A simultaneous plot thread follows Harold's budding romance with Ana Pascal (Maggie Gyllenhaal), a rebellious young woman whom he's assigned to audit for the IRS--an opposites-attract pairing, because he's stilted and inhibited and doesn't know himself at all, while she's wild and crazy and believes in following her muse wherever she leads.

The third thread follows blocked author Eiffel's despairing progress as she tries to squeeze out the final section of her novel--and her horror when she eventually discovers that her character Harold Crick is a real person.

Will Ferrell plays against type as the extremely repressed Harold, but does it well, showing his acting chops go well beyond the zany comedy for which he's known. Emma Thompson does a good job as the Tortured Author (Thompson wouldn't give a mediocre or bad performance in any role).
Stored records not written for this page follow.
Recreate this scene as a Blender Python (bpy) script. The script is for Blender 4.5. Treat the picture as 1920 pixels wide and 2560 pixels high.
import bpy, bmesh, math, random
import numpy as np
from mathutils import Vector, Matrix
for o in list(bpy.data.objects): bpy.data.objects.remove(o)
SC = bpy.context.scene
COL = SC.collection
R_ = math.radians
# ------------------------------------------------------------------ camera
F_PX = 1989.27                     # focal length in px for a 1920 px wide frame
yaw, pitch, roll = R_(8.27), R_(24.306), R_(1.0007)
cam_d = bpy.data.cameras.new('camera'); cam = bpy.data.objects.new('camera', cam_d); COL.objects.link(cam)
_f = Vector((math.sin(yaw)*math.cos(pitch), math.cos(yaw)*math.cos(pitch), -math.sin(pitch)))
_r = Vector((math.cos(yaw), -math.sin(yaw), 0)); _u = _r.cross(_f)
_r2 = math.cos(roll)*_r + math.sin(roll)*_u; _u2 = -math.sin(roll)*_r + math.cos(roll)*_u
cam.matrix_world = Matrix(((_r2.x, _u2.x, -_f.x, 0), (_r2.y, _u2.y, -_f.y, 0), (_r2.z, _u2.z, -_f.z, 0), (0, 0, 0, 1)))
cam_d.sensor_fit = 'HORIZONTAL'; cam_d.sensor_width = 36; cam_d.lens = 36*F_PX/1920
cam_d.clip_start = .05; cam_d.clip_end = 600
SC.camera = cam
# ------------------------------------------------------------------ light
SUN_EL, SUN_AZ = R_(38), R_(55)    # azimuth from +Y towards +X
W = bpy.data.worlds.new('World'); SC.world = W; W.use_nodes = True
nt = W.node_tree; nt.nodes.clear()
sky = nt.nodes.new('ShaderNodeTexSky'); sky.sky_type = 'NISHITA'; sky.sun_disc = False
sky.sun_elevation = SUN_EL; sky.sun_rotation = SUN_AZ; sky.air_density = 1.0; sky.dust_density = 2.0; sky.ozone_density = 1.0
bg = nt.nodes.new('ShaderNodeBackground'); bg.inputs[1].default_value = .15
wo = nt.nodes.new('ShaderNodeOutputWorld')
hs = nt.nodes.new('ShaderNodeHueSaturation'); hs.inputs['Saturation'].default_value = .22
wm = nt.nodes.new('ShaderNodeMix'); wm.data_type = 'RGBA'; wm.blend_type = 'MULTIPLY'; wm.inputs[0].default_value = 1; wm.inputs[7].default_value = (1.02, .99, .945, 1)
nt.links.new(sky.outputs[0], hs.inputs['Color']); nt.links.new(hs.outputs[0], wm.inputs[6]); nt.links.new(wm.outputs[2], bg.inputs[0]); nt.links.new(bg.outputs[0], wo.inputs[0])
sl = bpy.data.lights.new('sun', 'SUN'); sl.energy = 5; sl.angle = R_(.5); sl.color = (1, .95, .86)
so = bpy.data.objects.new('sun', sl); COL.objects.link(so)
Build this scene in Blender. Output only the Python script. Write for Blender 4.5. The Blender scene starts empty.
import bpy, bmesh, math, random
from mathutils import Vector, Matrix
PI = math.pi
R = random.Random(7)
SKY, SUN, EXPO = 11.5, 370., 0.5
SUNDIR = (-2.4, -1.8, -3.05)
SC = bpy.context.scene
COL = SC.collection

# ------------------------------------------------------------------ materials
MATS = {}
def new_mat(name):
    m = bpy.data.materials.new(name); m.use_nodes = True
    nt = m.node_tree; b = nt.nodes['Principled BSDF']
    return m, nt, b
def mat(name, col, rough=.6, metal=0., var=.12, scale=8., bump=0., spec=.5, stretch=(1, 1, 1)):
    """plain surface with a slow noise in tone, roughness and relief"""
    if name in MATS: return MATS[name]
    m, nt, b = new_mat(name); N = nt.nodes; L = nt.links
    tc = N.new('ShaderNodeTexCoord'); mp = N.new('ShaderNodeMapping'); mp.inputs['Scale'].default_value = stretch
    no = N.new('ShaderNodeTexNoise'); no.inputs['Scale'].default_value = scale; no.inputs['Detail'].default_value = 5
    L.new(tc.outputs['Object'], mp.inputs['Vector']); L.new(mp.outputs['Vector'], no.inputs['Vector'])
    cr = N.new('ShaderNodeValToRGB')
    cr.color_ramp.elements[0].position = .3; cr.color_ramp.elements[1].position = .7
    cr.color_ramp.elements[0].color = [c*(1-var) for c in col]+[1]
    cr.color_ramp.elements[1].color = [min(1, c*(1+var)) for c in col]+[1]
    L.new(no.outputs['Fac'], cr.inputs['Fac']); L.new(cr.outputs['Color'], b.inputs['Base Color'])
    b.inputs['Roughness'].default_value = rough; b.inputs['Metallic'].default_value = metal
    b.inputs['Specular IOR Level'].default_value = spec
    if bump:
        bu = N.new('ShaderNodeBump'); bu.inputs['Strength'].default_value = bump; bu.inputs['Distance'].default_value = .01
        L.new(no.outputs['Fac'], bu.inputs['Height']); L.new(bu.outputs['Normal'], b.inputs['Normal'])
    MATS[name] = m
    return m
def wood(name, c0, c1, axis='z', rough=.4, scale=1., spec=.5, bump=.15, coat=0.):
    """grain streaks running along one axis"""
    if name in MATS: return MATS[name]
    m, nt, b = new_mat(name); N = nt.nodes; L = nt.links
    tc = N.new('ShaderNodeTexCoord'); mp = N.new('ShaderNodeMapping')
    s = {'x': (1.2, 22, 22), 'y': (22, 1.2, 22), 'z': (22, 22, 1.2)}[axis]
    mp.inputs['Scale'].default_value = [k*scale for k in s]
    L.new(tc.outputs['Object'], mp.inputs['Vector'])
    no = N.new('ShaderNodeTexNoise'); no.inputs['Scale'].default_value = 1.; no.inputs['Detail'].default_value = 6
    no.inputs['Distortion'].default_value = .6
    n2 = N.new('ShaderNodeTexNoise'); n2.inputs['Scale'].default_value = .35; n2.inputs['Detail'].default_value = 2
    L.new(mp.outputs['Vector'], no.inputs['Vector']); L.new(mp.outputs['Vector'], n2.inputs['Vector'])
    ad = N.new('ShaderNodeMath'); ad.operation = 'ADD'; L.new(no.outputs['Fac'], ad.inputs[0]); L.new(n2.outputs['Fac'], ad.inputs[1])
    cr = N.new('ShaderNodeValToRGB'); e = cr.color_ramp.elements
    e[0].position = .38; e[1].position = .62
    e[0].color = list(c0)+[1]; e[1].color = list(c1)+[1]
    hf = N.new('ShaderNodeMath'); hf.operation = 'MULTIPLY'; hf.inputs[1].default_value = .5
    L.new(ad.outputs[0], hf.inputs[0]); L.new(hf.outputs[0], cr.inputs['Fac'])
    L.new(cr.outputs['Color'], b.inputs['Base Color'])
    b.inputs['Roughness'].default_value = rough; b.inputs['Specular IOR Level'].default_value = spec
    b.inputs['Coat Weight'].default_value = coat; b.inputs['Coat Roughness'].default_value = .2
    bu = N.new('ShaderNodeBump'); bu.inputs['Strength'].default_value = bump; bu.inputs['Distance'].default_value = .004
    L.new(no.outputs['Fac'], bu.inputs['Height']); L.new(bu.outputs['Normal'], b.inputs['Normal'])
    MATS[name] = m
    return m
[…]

Maggie Gyllenhaal is delightful as the kooky, rebellious free spirit Ana. But Dustin Hoffman steals the scene from all of them as the literature professor: the "little did he know" scene is priceless (especially to this former English major).

I rate it 3 stars on a scale of 5.

1 comment:

Charles Gramlich said...

I haven't seen this movie, and am not a big fan of Will Ferrell's. I do like Emma Thompson, though, so maybe I will look into renting this one.